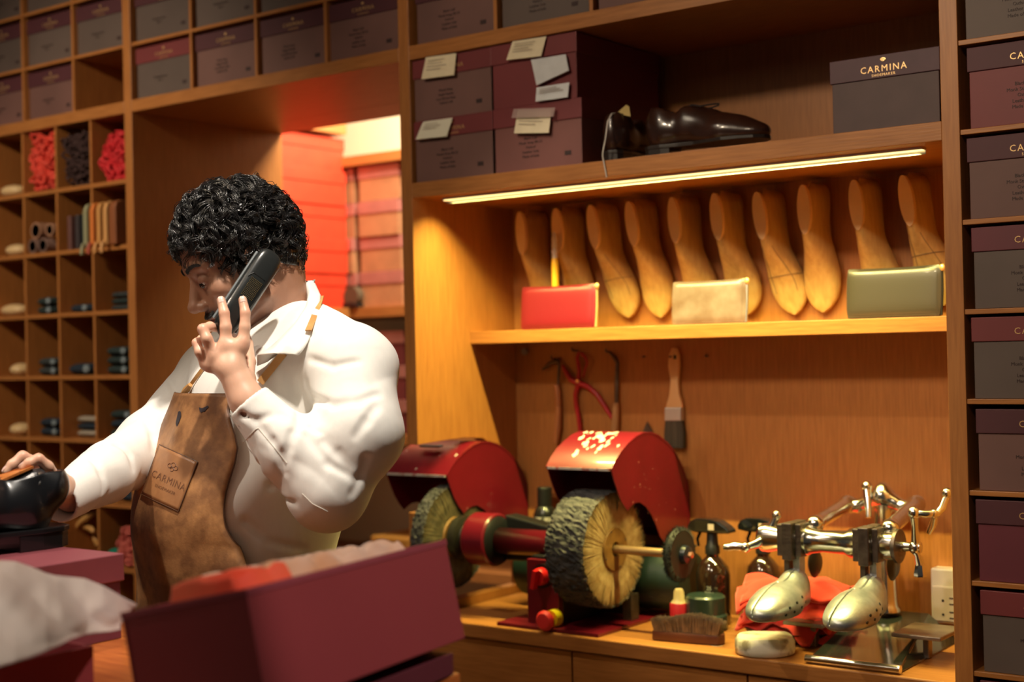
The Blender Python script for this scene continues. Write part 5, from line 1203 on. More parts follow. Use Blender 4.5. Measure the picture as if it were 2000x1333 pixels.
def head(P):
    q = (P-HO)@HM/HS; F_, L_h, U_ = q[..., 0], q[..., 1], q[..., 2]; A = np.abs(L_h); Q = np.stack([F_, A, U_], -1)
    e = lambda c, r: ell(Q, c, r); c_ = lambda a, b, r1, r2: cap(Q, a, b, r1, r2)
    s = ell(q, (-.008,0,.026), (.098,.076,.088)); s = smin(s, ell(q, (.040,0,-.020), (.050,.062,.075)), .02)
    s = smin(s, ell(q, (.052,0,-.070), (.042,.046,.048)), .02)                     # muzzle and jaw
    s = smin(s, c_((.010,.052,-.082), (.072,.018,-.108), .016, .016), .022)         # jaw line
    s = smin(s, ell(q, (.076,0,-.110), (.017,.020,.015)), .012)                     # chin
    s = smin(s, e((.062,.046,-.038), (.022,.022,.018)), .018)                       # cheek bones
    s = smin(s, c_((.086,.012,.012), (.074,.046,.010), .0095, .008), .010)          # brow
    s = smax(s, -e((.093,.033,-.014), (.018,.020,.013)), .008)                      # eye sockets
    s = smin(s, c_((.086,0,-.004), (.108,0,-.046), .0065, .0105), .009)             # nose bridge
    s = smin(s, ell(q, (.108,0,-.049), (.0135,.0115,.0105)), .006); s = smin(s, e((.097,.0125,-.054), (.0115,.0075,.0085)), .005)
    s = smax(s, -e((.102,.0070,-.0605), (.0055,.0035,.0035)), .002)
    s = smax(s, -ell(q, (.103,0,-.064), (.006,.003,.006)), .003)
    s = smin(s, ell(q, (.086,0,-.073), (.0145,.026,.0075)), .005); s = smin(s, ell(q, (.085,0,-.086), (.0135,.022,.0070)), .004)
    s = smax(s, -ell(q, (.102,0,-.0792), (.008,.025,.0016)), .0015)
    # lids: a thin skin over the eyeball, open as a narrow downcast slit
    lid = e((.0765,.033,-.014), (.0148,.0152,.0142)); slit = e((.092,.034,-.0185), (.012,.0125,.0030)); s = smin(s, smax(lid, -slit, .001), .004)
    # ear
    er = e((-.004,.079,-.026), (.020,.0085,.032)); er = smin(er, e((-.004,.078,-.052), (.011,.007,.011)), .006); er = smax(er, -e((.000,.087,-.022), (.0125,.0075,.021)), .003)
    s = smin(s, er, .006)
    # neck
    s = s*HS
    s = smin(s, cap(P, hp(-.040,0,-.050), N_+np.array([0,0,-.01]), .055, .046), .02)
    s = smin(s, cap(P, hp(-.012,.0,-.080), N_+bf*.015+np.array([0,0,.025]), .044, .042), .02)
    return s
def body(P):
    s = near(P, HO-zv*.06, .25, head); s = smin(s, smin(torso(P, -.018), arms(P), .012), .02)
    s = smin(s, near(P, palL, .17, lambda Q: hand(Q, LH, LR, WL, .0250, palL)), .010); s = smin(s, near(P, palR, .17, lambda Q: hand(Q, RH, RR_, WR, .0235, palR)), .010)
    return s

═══

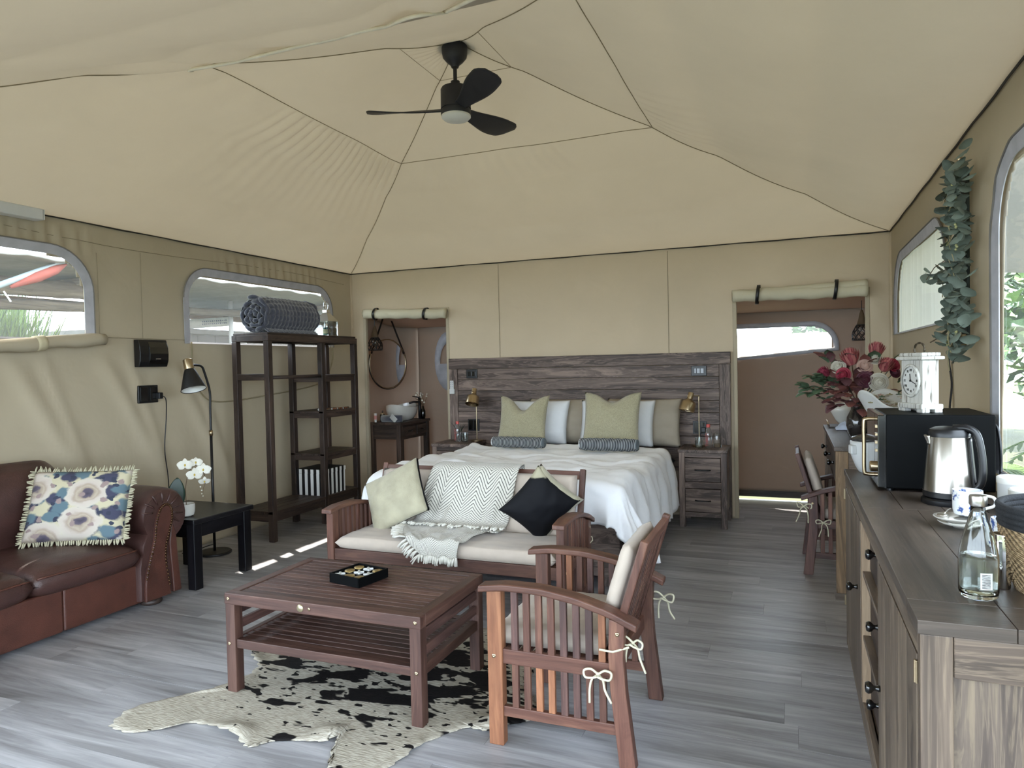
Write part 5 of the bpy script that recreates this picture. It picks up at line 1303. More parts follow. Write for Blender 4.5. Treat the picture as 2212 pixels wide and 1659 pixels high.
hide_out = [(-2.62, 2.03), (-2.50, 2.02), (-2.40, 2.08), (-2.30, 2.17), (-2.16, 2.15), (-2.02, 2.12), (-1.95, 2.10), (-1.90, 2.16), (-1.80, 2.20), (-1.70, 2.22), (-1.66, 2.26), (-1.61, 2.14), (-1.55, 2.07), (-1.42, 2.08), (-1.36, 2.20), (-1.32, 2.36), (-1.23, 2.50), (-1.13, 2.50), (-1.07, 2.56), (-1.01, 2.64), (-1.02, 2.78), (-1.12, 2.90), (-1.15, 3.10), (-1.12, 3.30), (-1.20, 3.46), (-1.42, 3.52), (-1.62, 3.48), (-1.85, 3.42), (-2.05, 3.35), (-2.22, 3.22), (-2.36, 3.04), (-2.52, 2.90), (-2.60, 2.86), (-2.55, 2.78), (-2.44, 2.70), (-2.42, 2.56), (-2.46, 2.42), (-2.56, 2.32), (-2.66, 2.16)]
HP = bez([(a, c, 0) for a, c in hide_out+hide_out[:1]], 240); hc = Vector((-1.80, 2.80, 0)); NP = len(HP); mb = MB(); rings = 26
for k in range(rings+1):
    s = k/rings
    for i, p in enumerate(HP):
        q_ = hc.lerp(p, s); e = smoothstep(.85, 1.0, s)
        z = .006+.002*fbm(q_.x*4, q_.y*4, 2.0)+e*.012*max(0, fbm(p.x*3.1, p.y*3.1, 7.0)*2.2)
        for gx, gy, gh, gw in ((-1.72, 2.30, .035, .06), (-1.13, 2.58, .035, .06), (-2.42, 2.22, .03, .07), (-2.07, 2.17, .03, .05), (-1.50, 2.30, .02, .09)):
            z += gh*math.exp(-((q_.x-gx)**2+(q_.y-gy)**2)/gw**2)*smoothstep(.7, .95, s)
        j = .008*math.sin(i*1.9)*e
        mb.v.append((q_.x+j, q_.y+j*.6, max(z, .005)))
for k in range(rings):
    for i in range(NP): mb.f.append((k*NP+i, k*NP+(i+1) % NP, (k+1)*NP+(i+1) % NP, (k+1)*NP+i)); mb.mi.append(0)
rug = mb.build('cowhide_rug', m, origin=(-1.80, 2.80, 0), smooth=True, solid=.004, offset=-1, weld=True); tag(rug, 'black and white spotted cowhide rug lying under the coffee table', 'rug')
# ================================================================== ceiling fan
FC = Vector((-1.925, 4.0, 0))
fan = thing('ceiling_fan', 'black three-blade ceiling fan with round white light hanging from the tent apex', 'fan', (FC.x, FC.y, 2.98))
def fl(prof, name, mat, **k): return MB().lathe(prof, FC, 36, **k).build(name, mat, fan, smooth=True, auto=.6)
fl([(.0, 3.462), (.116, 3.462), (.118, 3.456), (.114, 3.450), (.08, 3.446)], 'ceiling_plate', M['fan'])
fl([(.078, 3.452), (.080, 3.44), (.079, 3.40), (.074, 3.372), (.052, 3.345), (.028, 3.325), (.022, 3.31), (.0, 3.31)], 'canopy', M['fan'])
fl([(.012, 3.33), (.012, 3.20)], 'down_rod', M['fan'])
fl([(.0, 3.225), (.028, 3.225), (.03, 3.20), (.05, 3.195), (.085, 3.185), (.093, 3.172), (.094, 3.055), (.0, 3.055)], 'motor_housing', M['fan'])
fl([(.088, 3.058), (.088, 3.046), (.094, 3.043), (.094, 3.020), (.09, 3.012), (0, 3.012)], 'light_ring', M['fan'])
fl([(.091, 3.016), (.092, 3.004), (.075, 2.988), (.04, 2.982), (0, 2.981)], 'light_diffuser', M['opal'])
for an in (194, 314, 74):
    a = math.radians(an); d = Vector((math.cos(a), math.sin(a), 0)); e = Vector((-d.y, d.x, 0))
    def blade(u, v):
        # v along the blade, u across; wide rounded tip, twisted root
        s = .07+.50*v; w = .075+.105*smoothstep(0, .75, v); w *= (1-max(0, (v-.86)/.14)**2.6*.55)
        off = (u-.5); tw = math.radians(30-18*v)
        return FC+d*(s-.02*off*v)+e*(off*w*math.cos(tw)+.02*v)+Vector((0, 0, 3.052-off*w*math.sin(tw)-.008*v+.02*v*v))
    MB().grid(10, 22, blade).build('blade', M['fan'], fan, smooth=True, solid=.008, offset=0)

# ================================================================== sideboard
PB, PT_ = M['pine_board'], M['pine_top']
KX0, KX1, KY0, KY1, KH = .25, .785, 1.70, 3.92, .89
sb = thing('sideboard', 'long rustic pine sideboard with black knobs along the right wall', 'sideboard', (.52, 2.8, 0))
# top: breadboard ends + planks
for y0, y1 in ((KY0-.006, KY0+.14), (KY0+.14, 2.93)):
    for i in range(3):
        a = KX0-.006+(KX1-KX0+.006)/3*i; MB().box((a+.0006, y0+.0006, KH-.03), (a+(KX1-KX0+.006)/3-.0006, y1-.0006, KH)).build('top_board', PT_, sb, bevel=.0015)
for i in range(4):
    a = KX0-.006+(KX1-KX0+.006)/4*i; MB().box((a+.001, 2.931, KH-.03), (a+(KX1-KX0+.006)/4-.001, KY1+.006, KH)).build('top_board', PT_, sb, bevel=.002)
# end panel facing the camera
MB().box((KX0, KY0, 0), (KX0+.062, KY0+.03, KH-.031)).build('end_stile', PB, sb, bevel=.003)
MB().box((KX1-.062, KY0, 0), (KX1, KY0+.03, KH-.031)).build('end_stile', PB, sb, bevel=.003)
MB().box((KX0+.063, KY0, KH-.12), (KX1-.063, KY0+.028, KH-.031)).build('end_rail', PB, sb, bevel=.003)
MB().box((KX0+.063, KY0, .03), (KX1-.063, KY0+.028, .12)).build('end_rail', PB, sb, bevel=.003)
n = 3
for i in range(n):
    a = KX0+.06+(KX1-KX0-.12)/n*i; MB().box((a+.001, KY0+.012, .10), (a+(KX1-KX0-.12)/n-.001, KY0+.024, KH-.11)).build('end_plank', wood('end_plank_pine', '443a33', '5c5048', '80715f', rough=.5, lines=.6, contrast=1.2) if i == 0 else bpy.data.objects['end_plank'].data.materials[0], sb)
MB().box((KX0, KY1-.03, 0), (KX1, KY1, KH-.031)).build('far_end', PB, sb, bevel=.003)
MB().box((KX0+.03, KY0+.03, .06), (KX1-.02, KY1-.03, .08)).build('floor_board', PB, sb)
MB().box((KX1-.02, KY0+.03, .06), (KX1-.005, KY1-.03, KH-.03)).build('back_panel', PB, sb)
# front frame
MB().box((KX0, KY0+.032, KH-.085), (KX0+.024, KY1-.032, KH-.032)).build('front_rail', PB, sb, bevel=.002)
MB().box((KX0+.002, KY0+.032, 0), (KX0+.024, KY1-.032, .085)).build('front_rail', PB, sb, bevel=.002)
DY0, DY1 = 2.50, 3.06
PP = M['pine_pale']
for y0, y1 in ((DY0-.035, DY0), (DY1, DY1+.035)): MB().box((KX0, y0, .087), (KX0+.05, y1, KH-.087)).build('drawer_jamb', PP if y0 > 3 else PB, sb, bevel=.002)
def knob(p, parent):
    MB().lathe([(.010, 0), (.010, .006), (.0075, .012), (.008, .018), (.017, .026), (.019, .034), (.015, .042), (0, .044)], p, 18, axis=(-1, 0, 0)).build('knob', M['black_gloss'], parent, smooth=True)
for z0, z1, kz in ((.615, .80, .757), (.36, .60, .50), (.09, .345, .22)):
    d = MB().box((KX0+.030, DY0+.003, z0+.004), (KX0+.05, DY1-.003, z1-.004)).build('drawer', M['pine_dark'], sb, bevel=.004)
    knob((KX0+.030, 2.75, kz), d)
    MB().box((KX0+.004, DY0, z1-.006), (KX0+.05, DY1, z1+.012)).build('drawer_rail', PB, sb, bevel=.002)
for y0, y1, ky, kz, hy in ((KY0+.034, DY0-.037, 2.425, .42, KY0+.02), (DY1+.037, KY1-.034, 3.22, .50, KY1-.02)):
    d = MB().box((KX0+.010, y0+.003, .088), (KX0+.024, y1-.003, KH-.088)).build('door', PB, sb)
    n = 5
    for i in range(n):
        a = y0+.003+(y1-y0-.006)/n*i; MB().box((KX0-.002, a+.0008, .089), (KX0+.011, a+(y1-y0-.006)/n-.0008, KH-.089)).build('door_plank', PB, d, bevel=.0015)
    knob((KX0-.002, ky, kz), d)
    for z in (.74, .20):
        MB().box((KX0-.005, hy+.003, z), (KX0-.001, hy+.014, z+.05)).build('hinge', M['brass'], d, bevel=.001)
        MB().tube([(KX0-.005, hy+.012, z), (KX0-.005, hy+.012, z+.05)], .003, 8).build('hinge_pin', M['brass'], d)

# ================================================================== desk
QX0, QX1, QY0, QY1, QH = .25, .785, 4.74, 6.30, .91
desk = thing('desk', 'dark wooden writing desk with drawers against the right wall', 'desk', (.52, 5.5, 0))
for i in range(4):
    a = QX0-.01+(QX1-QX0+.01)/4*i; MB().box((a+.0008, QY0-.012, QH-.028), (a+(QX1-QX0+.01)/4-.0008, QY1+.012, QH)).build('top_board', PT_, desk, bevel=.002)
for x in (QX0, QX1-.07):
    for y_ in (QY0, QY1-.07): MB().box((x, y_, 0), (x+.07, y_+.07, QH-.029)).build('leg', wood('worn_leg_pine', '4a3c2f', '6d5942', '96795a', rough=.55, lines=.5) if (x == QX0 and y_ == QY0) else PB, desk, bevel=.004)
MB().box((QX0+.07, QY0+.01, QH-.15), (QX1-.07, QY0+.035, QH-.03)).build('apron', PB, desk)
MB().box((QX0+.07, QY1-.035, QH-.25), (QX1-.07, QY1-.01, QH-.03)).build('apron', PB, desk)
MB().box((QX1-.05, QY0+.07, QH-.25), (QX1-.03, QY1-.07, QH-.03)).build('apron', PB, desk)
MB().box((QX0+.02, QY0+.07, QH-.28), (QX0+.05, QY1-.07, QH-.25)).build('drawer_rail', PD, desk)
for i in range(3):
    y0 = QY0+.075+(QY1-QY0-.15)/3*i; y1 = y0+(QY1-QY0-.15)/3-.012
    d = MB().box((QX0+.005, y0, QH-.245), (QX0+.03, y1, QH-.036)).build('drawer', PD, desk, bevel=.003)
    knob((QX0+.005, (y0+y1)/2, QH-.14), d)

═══

▶ [The exercise]: Identify and extract each line of the listing that contains "this".

▶ [Completed task]:
The Blender Python script for this scene continues. Write part 5, from line 1203 on. More parts follow. Use Blender 4.5. Measure the picture as if it were 2000x1333 pixels.
Write part 5 of the bpy script that recreates this picture. It picks up at line 1303. More parts follow. Write for Blender 4.5. Treat the picture as 2212 pixels wide and 1659 pixels high.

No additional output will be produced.